You can easily change the dates using the date drop-down box in the bottom left-hand corner.

In the above example, you can see that the number of unique visitors in the last seven days is 12k, while it shoots up to 42k when we increase the time period to the last 28 days.

The ability to view visitor data in different time frames allows you to have a more in-depth insight into user behavior – especially during events, marketing campaigns, holidays, and special days during the year.

Similarly, in Google Analytics 4 (GA4), you can take a quick look at the number of visitors in the last seven days. As you can see in the above example, the reports in GA4 focus less on session but more on users.

By default, you can easily compare all visitors (Users) with new visitors (New Users) side by side.


The default Home section of the Google Analytics dashboard shows the number of unique visitors or users over a given time. It’s nice to know how many unique visitors you have but it’s even more useful to know the nature of traffic.

The Audience section of Google Analytics allows you to analyze user data based on multiple parameters such as traffic source, demographics, operating system, browser, and service provider.

You can also analyze how website visitors engage with your web pages using metrics like sessions per userpageviews per sessionaverage session duration, and bounce rate.

In Google Analytics 4, you can analyze your visitors by looking at the Acquisition > Audience report. You can see the metrics like Users, New users, Engaged sessions, Engagement rate, Engaged sessions, etc. You can press the “+” sign to add user segments for comparison.


When a user visits your website for the first time, a unique string is randomly generated and stored as a cookie in the user’s browser. The information stored in the cookie helps Google Analytics differentiate between a new user and a returning user and keep track of the number of times each user visits your website.
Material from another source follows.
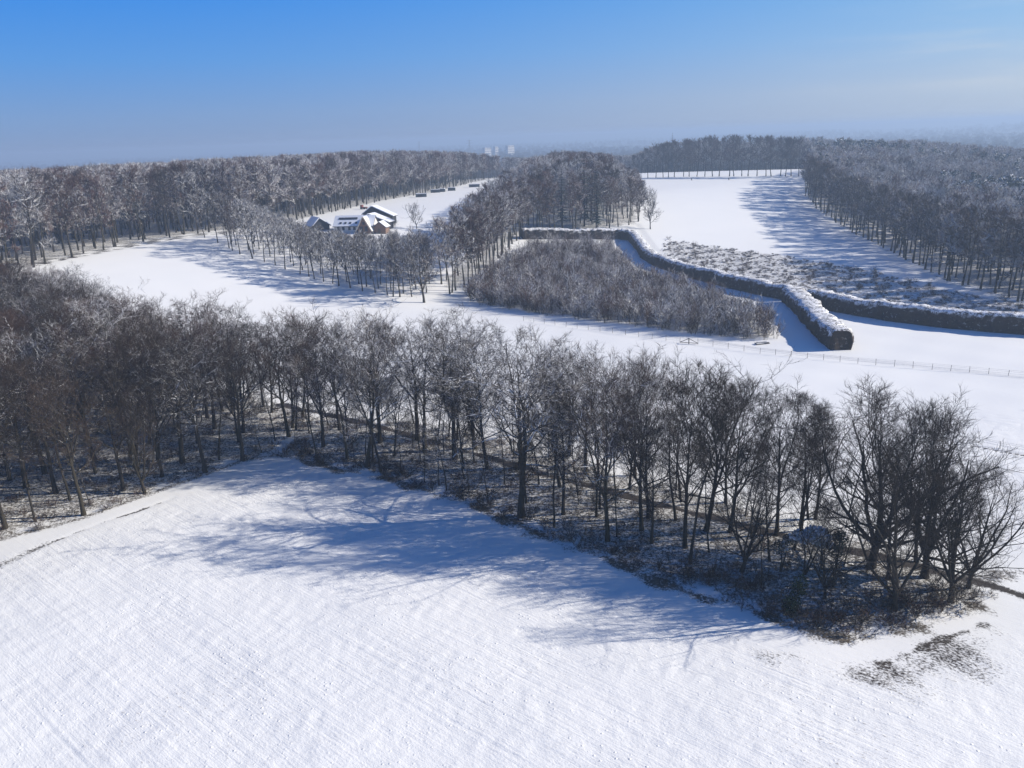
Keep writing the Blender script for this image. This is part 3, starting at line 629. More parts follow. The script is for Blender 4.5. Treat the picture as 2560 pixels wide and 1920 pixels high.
edge_trees(MID_FOREST[0:4], 4.5, (19, 22), 'tall straight tree, %s from the front on the middle wood side facing the thicket', 'edge trees of the middle wood beside the thicket', (.3, .7), (.2, .8), None, SK_MID)
edge_trees(MID_FOREST[3:9], 8.5, (18, 21), 'tall frosted tree, %s along the middle wood edge behind the hedge', 'edge trees of the middle wood behind the hedge', (.3, .7), (.2, .8), None, SK_MIDEDGE)
edge_trees(RIGHT_FOREST[0:8], 6.3, (19, 22), 'tall straight tree, %s from the front on the right wood edge', 'edge trees of the right wood', (.3, .5), (.1, .4))
RR = [(88 + .0, 594), (124, 602), (160, 580), (194, 552)]
edge_trees(RR, 5.0, (24, 27), 'tall tree, %s from the left in the row closing the far field', 'row of tall trees at the far field end', (.2, .4), (.0, .3), None, SK_REAR)
# spruces standing in the middle wood
for i, (px, ty, x, y, lb) in enumerate(((1412, 418, 23, 344, 'snowy dark spruce in the middle wood, the shorter one on the left'), (1462, 388, 32.5, 349, 'snowy dark spruce in the middle wood, the tallest of three'), (1488, 420, 37, 344.5, 'snowy dark spruce in the middle wood, the lowest and rightmost'))):
    plant1(SPRUCE[i % 2][1], 20, x, y, tall(x, y, ty), lb, 'spruces in the middle wood', .35, 0, 1.0, 'spruce')
def woods(P, step, keep=None):
    q = scatter(P, step, rng, .38); return [p_ for p_ in q if keep is None or keep(*p_)]
def view(x, y, m=1.15): return y > 0 and abs(x) < .62 * m * y + 25
fo = FO
gn_stuff('left_forest', woods(LEFT_FOREST, 7.0, lambda x, y: view(x, y, 1.3)), fo, 'broad frosted wood filling the far left, grey-brown crowns', 'forest', .78, 1.10, (.15, 1.), (.0, 1.), seed=2, hf=lambda x, y: cap(x, y, SK_LEFT))
gn_stuff('middle_forest', woods(MID_FOREST, 6.2, lambda x, y: min(math.hypot(x - a, y - b_) for a, b_ in ((23, 343), (32.5, 348), (36, 344))) > 4.5), fo, 'frosted wood behind the thicket and hedge in the middle', 'forest', .66, .94, (.1, .95), (.0, 1.), seed=3, hf=lambda x, y: cap(x, y, SK_MID))
rf = woods(RIGHT_FOREST, 7.2, lambda x, y: view(x, y, 1.35))
def pinezone(x, y): return x > 175 and y > 230 and math.sin(x * .031 + 1) * math.sin(y * .024) + .4 * math.sin(x * .11 + y * .07) > .05
gn_stuff('right_forest', [q for q in rf if not pinezone(*q)], fo, 'broad frosted wood filling the right, sloping away to the horizon', 'forest', .70, .98, (.45, 1.05), (.0, .9), seed=4, hf=lambda x, y: cap(x, y, SK_RIGHT))
PN = [plant1(PINE[i], 21, x, y, 20, 'dark green snowy pine near the middle of the right wood, %s of three' % ('left', 'centre', 'right')[i], 'pines in the right wood', .6, 0, 1., 'pine') for i, (x, y) in enumerate(((205, 300), (225, 310), (240, 285)))]
gn_stuff('pine_forest', [q for q in rf if pinezone(*q)], PN, 'dark green snowy pines spread through the right wood', 'forest', .7, 1.05, (.45, .9), (0, .3), seed=5)
gn_stuff('rear_forest', woods(REAR_FOREST, 8.0, lambda x, y: view(x, y, 1.2)), fo, 'hazy wood behind the tall row at the far field end', 'forest', .7, 1.12, (.2, .9), (0, .8), seed=6, hf=lambda x, y: cap(x, y, SK_REAR))
# far country: woods on the low plain and on the hills
fr = []
for i in range(16000):
    d = 950 * (6800 / 950) ** rng.random(); a = rng.uniform(-.72, .80); x, y = d * math.sin(a), d * math.cos(a)
    if math.sin(x * .004 + 2) + math.sin(y * .0031 + x * .0011) + .6 * math.sin(x * .011 - y * .009) > -.9: fr.append((x, y))
gn_stuff('distant_forest', fr, fo, 'hazy blue woods on the plain and hills along the horizon', 'forest', .6, .95, (.1, .4), (0, .3), seed=7, wfac=(1.2, 2.4))
# thicket of young trees
tk = [q for q in scatter(THICKET, 2.1, rng, .7) if math.sin(q[0] * .8 + 1.7 * math.sin(q[1] * .33)) * math.sin(q[1] * .6 + q[0] * .25) < .72]; tk.sort(key=lambda q: q[1] - .35 * q[0])
ind = tk[:150]; SO = []
for i, (x, y) in enumerate(ind):
    o = plant1(SAP[i % 5], 6.4, x, y, rng.uniform(3.2, 6.8), 'frosted brown young tree near the front of the dense thicket', 'young trees at the front of the thicket', rng.uniform(.2, 1.), rng.uniform(.2, 1.), rng.uniform(.8, 1.1), 'young_tree')
    SO.append(o)
gn_stuff('thicket', tk[150:], SO[:5], 'dense thicket of frosted reddish young trees beside the hedge', 'thicket', .45, 1.08, (.2, 1.), (.4, 1.), seed=8, wfac=(.8, 1.1))
print('thicket', len(tk))
hx = [q for q in scatter(HEATH, 1.25, rng, 1.4) if math.sin(q[0] * .9 + 2 * math.sin(q[1] * .31)) + math.sin(q[1] * .7 - q[0] * .35) > -.3]
HO = []
for i, q in enumerate(hx[::max(1, len(hx) // 42)]):
    o = plant1(BUSH[i % 4], 2, q[0], q[1], rng.uniform(1.2, 2.6), 'brown twiggy bush standing out of the snowy heath', 'bushes on the snowy heath', .35, .6, rng.uniform(.8, 1.2), 'heath_bush', 'bush')
h0 = [plant1(HEA[i], .75, *hx[40 + i * 7], .8, 'small tuft of heather poking from the snow', 'heather tufts', .3, .7, 1., 'heather_tuft', 'heather') for i in range(3)]
gn_stuff('heather', hx, h0, 'brown heather and dead grass poking through snow beyond the hedge', 'heath', .25, 1.05, (.3, .8), (.2, .8), seed=9)
ug = [q for q in scatter(STRIP, 2.3, rng, .5) + scatter(LEFT_WOOD, 2.8, rng, .5) if float(line_dist(np.array([q[0]]), np.array([q[1]]), PATH)[0]) > 1.8 and view(*q) and q[1] < 165]
B0 = [plant1(BRAM[i], 1.1, *ug[20 + i * 31], 1.1, 'low bramble clump on the woodland floor', 'bramble clumps', .2, .3, 1., 'bramble', 'bush') for i in range(3)]
gn_stuff('undergrowth', ug, B0, 'brambles, seedlings and dead stalks on the woodland floor', 'undergrowth', .4, 1.25, (.05, .35), (.1, .6), seed=10, wfac=(.7, 1.2))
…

Since Google Analytics uses browser cookies to track unique visitors, there are certain situations where there is inaccuracy in user data. Returning users will likely be counted as new users if they:

  • Browse the website in incognito mode
  • Clear cookies on their browser
  • Access the website through multiple devices
  • Use different browsers on the same device

On the other side of things, many unique visitors might be counted as one user, for example, a family of three using one device or a group of students accessing a shared computer.

Although Google Analytics can’t track unique visitors perfectly, the deviation is negligible and shouldn’t make much of a difference unless you’re working with a very small sample size.


Remember when Ben, Eva, Matt, and Cindy went to the cafe for lunch? It turns out that they were so delighted by the food that they brought two more friends, Mike and Jo, with them the next day for a special Sunday brunch.

Since unique visitors are counted for a specific date range, the number of unique visitors to the cafe on Sunday is six while there are two new visitors. Similarly, new users in Google Analytics are people who have visited your website for the first time, irrespective of the date range.

Note that new users are a subset of unique visitors or users. This means that unique visitors is the sum of new users and returning users starting a new session in a defined date range.

The new users data is instrumental when running a marketing campaign – like an influencer marketing campaign or social media advertising – to measure and compare new user acquisition effectiveness.

The returning users metric is especially handy when your marketing efforts are centered around your content and you have sizable newsletter subscribers or social media followers.


When Ben, Eva, Matt, and Cindy visited the cafe, each of them ordered a hamburger and soda. Ben and Cindy also had a dessert each, while Matt opted for another soda instead of a dessert. Here, the different items ordered in the cafe correspond to users viewing different webpages on your website.

To view pageviews and unique pageviews for your individual webpages, click on Behavior on the menu on the right side, go to Site Content, and select All Pages.

In Google Analytics, pageviews means the total number of individual pages or posts viewed on your site. If the items ordered in the restaurant were pageviews, the total count would be 11 (4 hamburgers, 4 sodas, 2 desserts, and 1 more soda).

On the other hand, unique pageviews only denote the number of unique pages visited by a user in one session. Unique pageviews weed out refreshes and revisits and paints a clearer picture of the web traffic and your content engagement.

In general, new users engage more with your webpages because the content is, essentially, still new for them. On the other hand, returning users have already visited your website at least once and probably read your previous posts.

Hence, their average pageviews per session is usually lower than returning users.

Google Analytics expert Eddie Lee explains that in Google Analytics 4, “Things are a little different. Everything is an event- including page views. By default, page view, scrolls, clicks, site search, video engagement and file downloads are tracked automatically on a default installation.”

That actually makes a lot of things much easier when compared to previous versions of Google Analytics. In order to view the performance of different pages, you can take a look at the “Engagement > Pages and Screens” report. Top performing pages are shown with the page title and performance metrics.


With all that in mind, what’s the actual use case for unique visitors?

Let’s say you have a website that sells a product and you also have a large email list that you regularly sell to.

When looking at your conversion rate, you notice that your overall conversion rate for January is 8%

Not bad!

But when you look at your conversion rate for unique visitors you notice that it’s only 0.5%.

Ouch. What’s going on here?

While you should expect to have a higher conversion rate from people who are already engaged with your brand (the majority of which may be coming from your email list), depending on your product the conversion rate for unique visitors may be too low.

By segmenting out unique visitors, you can see how people who are brand new to your site interact with your brand and have a better understanding of how to grow that side of the business. Instead of just seeing your awesome overall conversion rate and moving on.


Unique visitors is just one of the many simple, but extremely powerful, concepts within Google Analytics. By paying attention to unique visitors, you can get valuable data that can help you identify the correct problems to solve!